Bisnis.com, BADUNG – Proses transisi energi dengan menggenjot produksi minyak 1 juta barel per hari (bph) pada 2030 terancam realisasinya seiring menurunnya produksi.
Menteri Koordinator Bidang Perekonomian Airlangga Hartarto mengatakan bahwa target produksi 1 juta barel minyak merupakan cita-cita bersama. Hal tersebut juga sudah dibahas cukup lama.
“Namun, saat ini produksinya terus menurun,” katanya saat sambutan pada acara 3rd International Convention on Indonesian Upstream Oil and Gas 2022 di Badung, Bali, Kamis (24/11/2022).
Airlangga menjelaskan bahwa Satuan Kerja Khusus Pelaksana Kegiatan Usaha Hulu Minyak dan Gas Bumi (SKK Migas) harus punya terobosan supaya masalah penurunan produksi migas bisa teratasi.
Hal ini bertujuan untuk membuat iklim investasi di sektor migas bisa lebih baik. Sejalan dengan itu, ada upaya untuk mendorong transisi energi yang mengarah kepada energi terbarukan.
“Ini merupakan keniscayaan yang harus dihadapi bersama agar investasi di hulu migas tetap berjalan kondusif. Kebutuhan insentif, baik fiksal maupun nonfiskal, perlu dibahas secara dalam antara pemangku kepetingan,” jelas Airlangga.
Baca Juga
Bukan hanya minyak, Indonesia juga terancam kekurangan pasokan gas. Padahal, negara juga mematok produksi 12 miliar standar kaki kubik per hari (Bscfd) gas pada 2030.

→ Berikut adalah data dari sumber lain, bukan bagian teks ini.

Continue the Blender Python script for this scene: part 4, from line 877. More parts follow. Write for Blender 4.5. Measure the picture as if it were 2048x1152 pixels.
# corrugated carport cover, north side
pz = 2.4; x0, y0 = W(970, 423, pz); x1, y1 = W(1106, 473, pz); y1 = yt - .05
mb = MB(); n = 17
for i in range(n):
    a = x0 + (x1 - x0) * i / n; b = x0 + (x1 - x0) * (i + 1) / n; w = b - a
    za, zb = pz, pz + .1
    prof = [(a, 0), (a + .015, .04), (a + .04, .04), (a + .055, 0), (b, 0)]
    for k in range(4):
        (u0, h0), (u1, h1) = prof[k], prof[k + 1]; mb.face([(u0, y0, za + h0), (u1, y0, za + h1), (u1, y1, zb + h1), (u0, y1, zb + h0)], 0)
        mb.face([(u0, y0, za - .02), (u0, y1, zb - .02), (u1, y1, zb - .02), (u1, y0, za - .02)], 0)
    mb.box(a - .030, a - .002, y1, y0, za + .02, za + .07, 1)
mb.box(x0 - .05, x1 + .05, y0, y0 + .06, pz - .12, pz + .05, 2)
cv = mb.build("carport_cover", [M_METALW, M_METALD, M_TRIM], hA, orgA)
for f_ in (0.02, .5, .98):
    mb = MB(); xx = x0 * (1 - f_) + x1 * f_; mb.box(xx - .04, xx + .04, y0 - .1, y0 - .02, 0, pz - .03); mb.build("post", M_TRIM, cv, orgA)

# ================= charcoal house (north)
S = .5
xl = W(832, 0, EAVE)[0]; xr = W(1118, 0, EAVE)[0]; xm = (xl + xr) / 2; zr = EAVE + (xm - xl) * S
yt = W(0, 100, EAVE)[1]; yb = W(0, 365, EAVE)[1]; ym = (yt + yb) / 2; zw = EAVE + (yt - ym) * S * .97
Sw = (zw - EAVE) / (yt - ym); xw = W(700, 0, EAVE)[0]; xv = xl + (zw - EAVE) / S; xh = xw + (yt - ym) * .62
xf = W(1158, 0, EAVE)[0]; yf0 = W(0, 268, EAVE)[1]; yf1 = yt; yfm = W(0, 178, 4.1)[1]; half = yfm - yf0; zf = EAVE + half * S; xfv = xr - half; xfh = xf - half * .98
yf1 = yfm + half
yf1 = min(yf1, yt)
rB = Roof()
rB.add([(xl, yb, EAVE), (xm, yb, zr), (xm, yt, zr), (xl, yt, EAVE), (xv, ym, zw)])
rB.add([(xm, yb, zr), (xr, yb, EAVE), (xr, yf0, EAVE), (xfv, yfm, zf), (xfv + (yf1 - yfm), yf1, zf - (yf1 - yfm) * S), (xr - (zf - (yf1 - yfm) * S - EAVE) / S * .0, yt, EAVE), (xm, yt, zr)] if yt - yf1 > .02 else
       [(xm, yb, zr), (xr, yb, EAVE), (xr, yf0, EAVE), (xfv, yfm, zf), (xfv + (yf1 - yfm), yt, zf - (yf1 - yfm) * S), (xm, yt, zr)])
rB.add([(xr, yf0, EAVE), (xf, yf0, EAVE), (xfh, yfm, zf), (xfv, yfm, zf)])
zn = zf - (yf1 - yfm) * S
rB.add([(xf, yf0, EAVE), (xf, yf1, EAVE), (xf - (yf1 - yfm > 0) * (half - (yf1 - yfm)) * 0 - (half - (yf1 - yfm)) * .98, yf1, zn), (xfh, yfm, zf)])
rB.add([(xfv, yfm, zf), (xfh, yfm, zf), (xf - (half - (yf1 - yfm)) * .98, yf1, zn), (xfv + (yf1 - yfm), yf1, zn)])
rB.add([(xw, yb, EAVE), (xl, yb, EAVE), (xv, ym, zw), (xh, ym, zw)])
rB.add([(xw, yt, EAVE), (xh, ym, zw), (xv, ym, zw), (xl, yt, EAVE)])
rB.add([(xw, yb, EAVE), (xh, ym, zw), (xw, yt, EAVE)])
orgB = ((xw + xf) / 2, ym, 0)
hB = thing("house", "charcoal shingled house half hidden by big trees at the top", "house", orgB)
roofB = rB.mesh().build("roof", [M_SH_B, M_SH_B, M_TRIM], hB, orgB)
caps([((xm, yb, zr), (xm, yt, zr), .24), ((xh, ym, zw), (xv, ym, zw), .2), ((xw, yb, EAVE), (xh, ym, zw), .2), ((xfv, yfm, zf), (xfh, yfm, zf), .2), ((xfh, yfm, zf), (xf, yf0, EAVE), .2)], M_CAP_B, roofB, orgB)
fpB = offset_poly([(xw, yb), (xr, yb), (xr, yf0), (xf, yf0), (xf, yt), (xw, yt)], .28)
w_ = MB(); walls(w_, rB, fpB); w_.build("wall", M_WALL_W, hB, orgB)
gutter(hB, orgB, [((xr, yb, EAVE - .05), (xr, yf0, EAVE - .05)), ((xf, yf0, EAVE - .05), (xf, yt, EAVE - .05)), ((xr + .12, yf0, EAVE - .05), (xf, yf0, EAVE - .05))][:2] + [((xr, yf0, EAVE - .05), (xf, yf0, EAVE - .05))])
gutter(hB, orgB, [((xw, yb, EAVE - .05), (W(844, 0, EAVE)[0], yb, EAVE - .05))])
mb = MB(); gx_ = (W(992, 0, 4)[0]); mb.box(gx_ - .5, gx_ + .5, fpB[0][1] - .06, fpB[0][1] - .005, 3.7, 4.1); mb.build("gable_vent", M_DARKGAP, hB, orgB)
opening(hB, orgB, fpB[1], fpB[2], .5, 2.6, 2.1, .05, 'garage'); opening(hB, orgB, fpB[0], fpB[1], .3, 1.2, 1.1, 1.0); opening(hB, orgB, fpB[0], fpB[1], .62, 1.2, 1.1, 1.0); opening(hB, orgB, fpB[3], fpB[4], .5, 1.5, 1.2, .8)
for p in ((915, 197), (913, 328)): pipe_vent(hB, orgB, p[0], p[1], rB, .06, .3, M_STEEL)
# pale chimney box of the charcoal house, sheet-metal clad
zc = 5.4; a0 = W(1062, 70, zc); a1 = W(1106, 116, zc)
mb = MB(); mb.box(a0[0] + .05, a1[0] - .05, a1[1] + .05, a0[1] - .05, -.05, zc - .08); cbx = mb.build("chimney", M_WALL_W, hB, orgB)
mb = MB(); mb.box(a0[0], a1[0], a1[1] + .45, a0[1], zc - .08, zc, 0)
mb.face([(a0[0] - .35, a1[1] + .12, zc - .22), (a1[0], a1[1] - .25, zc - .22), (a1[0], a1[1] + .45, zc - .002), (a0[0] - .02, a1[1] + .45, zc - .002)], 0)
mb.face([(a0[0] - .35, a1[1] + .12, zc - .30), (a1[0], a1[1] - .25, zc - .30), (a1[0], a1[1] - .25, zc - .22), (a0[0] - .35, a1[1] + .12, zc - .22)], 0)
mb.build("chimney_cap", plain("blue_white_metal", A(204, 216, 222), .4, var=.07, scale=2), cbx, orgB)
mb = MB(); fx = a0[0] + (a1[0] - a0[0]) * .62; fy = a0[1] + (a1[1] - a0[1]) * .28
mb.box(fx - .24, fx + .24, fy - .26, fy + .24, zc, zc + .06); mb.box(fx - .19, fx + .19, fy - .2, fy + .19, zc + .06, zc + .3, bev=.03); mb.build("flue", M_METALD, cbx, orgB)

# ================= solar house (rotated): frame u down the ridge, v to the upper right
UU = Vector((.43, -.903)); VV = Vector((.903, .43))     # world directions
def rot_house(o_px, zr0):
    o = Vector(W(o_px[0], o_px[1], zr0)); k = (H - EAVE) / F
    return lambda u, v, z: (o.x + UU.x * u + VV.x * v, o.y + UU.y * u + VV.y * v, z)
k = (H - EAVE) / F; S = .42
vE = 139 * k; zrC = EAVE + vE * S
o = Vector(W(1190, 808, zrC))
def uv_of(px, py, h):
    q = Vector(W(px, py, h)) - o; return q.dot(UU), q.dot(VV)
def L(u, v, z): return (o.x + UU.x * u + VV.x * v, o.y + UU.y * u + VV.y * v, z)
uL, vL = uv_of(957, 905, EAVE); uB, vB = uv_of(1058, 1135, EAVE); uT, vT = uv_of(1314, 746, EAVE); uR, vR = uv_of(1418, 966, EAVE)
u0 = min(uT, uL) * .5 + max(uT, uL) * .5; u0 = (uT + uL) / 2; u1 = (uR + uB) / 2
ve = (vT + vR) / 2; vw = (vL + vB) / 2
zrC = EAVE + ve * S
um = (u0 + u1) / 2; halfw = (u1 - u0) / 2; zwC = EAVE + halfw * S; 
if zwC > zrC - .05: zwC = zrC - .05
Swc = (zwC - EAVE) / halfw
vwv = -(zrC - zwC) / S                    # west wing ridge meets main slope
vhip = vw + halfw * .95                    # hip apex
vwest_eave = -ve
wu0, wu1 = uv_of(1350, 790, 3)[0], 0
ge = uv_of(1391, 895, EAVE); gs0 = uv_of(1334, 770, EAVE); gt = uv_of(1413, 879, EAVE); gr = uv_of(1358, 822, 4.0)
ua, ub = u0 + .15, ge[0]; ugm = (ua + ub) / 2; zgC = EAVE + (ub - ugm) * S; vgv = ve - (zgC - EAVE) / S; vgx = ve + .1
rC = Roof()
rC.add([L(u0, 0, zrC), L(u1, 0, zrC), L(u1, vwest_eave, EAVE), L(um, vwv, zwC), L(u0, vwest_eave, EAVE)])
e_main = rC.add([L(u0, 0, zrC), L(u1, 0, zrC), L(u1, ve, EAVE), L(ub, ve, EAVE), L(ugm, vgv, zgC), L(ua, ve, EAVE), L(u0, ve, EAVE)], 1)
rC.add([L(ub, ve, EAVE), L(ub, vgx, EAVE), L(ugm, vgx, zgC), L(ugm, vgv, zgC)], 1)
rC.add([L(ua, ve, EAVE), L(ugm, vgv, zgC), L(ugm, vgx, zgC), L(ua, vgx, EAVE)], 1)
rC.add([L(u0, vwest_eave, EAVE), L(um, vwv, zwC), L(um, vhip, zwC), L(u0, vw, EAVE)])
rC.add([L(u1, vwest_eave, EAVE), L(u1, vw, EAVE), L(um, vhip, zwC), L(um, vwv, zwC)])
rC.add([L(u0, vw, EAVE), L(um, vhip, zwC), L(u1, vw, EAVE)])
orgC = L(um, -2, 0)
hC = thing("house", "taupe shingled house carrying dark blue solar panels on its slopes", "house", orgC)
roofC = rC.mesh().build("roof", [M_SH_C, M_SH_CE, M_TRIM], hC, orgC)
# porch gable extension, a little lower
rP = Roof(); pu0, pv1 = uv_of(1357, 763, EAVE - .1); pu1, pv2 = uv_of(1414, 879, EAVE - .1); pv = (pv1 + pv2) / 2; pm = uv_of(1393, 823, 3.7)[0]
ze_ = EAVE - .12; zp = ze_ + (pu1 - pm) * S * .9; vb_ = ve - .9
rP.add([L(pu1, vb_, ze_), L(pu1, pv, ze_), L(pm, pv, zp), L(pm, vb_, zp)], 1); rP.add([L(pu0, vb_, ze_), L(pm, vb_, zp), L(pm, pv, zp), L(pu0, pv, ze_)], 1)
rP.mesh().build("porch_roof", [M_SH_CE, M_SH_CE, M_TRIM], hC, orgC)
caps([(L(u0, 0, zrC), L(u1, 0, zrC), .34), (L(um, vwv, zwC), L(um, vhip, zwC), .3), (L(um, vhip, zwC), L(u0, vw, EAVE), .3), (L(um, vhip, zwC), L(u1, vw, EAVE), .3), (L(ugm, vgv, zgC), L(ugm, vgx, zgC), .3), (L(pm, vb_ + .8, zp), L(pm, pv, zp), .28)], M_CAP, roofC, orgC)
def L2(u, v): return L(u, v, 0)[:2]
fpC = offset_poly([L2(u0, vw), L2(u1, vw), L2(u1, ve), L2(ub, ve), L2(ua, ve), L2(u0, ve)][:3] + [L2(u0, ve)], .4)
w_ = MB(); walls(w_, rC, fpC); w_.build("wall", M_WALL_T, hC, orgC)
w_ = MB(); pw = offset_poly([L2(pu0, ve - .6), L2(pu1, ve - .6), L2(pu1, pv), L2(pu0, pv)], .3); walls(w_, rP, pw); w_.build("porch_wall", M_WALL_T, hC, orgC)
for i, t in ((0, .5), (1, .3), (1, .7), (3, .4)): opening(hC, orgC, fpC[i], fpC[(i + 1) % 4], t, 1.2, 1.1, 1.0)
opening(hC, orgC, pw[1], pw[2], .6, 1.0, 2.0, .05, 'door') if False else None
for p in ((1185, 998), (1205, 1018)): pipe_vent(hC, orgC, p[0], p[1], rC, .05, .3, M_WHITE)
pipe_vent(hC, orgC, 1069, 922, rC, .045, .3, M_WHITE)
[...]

Menteri Koordinator Bidang Kemaritiman dan Investasi Luhut Binsar Pandjaitan mengatakan bahwa data neraca gas nasional dari Kementerian Energi dan Sumber Daya Mineral mencatat Indonesia akan kekurangan pasokan gas untuk kebutuhan domestik.
Akibatnya, Tanah Air akan mengalami defisit dalam waktu dekat. Hal tersebut membuat impor tidak bisa dihindari pada 2026.
“Sementara cadangan nasional masih tersedia tetapi tidak dapat diproduksi,” katanya di acara yang sama kemarin, Rabu (23/11/2022).
Luhut menjelaskan bahwa saat ini ada banyak penemuan cadangan gas. Akan tetapi, dibutuhkan perencanaan infrastruktur yang tepat agar dapat menghubungkan lokasi produksi dengan konsumen gas alam potensial.
Tujuannya adalah memastikan bahwa permintaan dapat dipenuhi secara efisien dengan pasokan yang tersedia.
“Ini membutuhkan desain yang komprehensif dan terintegrasi dalam perencanaan dan pengembangan infrastruktur gas nasional yang memastikan keseimbangan optimal untuk penawaran dan permintaan,” jelasnya.